The only substantial governmental interest in avoiding a pre-enforcement hearing is the interest of law enforcement agencies in executing tracing orders as soon as possible. Delay might seriously obstruct their investigation. However, we cannot find that this interest should completely rule out such a hearing. Considering that law enforcement agents will wish to trace calls over a period of several days, a short delay should not obstruct their efforts greatly.

We conclude that due process requires a hearing on the issue of burdensomeness before compelling a telephone company to provide tracing assistance. We will allow the various districts of the circuit to determine for themselves the particular mechanics for providing such a hearing. They may find it helpful to obtain views of counsel for interested parties.

Because the only practical way New York can execute the warrant is to have Facebook do it for them, a pre-enforcement right to challenge assistance may end up in practice as a pre-enforcement right to challenge the warrant.
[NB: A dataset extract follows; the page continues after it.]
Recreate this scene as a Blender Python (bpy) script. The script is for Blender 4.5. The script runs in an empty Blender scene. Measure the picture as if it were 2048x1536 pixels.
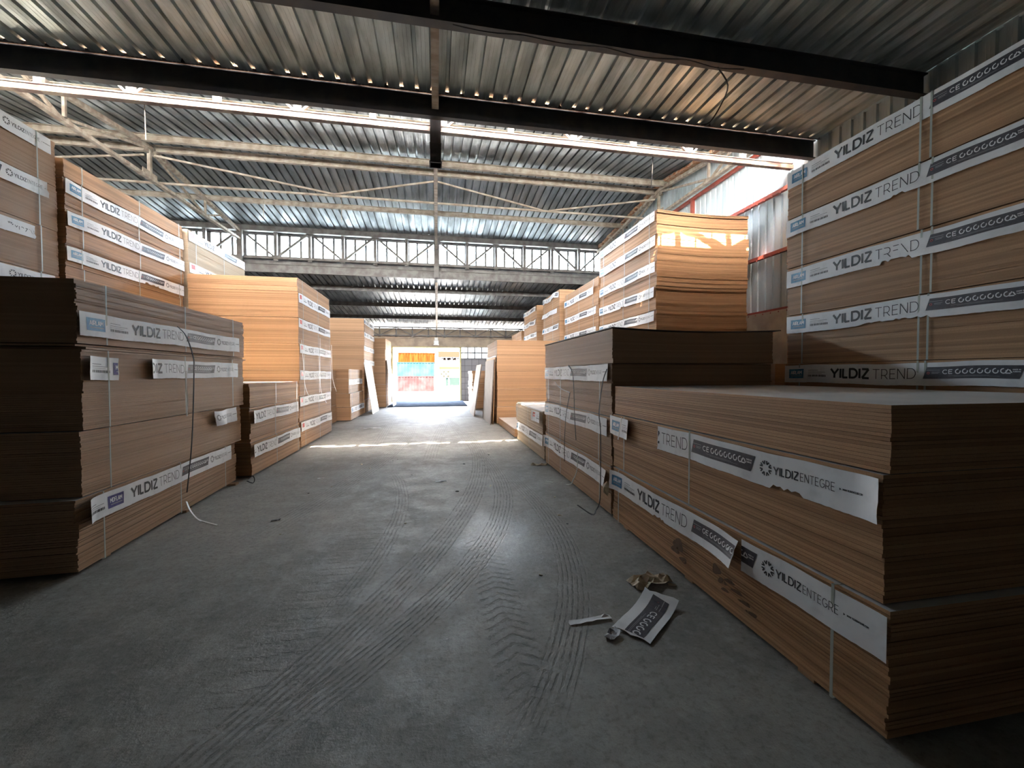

III. A Due Process Right to Challenge Legality?

One tricky part about relying on the due process right is that it's not entirely clear what can be challenged once Facebook gets its day in court. In the 3rd Circuit's case, the telephone companies wanted a hearing into the burdensomeness of compliance. The court's ruling effectively crates a constitutional right to the same hearing that a provider now gets by statute under the SCA in a challenge to a subpoena or 2703(d) order. The question is, does the same authority support a hearing into the legality of the warrant under the Fourth Amendment?

The argument for that would be that the "risk of an erroneous deprivation of property rights" is the same. If the underlying warrant is invalid, then it should not have issued; if it should not have issued, then any compelled assistance forces an "erroneous" deprivation of property rights; and that the best way to avoid that erroneous deprivation is to have some kind of hearing into whether the warrants complied with the Fourth Amendment. It might be a limited hearing—perhaps only about particularity that the provider knows about, rather than to the probable cause basis that the provider generally won't know about. But it would be something, and I think it's a better argument than the ones Facebook is making.

IV. Are SCA Warrants Hybrids or Not? The Amusing Switch of Views

Finally, I wanted to flag a a bit of a reversal in views about the nature of court orders under 2703(a) of the Stored Communications Act. Section 2703(a) orders are issued like warrants but served like subpoenas. The question is, should they be treated as warrants or as subpoenas? In the recent 2nd Circuit litigation over the Microsoft Ireland warrant, providers argued that these orders were warrants while the government saw them as akin to subpoenas. In this case, the providers see the orders as akin to subpoenas while the government insists that they are warrants. I think they're both right in a sense. Section 2703(a) orders themselves are warrants, but that there needs to be a separate legal authority to also bind providers to assist with their execution—an assistance which is in the nature of a subpoena (whether of the All Writs Act in federal court or an analogous authority in state court). But I was more amused by the overall switch in perspective, albeit from different litigants representing the provider side and the government side.